Whether you steam or roast is entirely dependent on the final dish you have in mind. If you plan to fry them in bacon grease, a quick steaming is way less trouble. Steaming preserves a clean, bright innocence in sprouts, the better to deflower with bacon grease, ranch dressing, or a light mix of olive oil, salt and vinegar. They only need 5 to 10 minutes in the basket, depending on thickness, until they soften all the way through but retain the rich green glow of spring grass.

For salad, the rough, rich flavors of roasted Brussels sprouts add a bold contrast to leafy greens.

For salad, the rough, rich flavors of roasted Brussels sprouts add a bold contrast to leafy greens. The dry heat cultivates extra flavor as the outer layers develop a brown crisp. In the oven, I roast my cut sprouts at 350 degrees, sprinkled with olive oil and tossed with carrot coins or slices of winter squash. Stir often and cook for about half an hour, or until the first signs of browning.

I go for sturdy greens like romaine lettuce or endive to accompany Brussels sprouts in a salad, along with a dressing of equal parts olive oil, cider vinegar and soy sauce. Some or all of the cider vinegar can be replaced by balsamic if you prefer.

Adding seasonal fruit is a snazzy way to liven up a winter salad. Living near the citrus orchards of Arizona means we can eat seasonally, if not locally, in winter. Chunks of orange or grapefruit add nice acidic sweetness, as do pomegranate seeds.

And there’s always bacon vinaigrette. Start by chopping the bacon and putting it in a pan, perhaps with a little olive oil if the bacon isn't super-fatty. While it's cooking you can also add other red meats, such as beef or venison, and let it all brown together. When the bacon is crisped to your liking, add some minced or mashed garlic and stir it in well. As soon as you smell the garlic, which should be just about immediately, add roasted sprouts, along with any other veggies you may have cooked them with. Stir quickly and deglaze with a shot of bourbon if you have it, and turn off the heat—all within about a minute of when you first added the garlic.

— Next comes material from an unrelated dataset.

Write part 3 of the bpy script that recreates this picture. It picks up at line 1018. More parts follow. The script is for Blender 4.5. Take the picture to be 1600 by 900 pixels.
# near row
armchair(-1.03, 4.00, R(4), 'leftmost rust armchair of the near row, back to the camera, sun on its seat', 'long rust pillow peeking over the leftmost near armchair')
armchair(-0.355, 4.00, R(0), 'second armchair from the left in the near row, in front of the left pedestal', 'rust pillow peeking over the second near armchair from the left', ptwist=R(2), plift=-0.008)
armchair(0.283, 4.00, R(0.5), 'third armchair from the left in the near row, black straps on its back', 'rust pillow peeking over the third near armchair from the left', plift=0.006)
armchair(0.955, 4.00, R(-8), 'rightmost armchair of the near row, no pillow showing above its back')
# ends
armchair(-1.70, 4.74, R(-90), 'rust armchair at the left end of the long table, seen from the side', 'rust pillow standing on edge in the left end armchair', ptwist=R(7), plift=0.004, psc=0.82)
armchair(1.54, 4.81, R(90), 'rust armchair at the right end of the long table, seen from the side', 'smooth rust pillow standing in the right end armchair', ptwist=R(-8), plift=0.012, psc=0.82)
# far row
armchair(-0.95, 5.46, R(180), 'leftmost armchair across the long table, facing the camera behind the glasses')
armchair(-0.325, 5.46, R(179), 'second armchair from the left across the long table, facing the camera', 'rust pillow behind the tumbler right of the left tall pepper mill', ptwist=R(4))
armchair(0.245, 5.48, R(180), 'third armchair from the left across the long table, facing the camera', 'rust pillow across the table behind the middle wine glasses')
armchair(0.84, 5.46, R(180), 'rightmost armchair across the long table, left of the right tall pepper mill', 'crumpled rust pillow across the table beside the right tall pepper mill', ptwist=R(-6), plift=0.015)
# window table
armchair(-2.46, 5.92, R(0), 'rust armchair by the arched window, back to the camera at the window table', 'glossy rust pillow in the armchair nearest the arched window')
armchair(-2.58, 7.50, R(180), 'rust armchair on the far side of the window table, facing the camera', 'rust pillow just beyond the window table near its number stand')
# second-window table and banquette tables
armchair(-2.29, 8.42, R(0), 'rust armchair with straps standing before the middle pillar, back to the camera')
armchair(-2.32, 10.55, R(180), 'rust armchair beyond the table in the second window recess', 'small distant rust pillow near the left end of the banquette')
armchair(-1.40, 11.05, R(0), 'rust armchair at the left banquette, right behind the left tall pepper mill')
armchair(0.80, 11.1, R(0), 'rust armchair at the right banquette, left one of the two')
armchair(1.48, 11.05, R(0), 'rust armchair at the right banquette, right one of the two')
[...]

That bourbon shot is a secret trick, by the way, from hunting camp.

Season with black pepper and hot sauce, and add the above dressing of vinegar, soy sauce and olive oil. Toss the sprouts to maximize their uptake of dressing. Add the meaty, greasy sprouts to your salad, or pop them straight in your mouth.

After hanging on their stalks like bare knuckles in farm fields through late autumn, Brussels sprouts can be stored all through the winter if kept cool and covered (i.e., in a lidded container in your fridge), waiting to offer a refreshing bolt of green when you need it most. If more people knew how to cook these tight wads of bitter leaves, maybe Brussels sprouts wouldn't be such a symbol of vegetable-hating. Just remember: Cooking them right starts with slicing and sauce.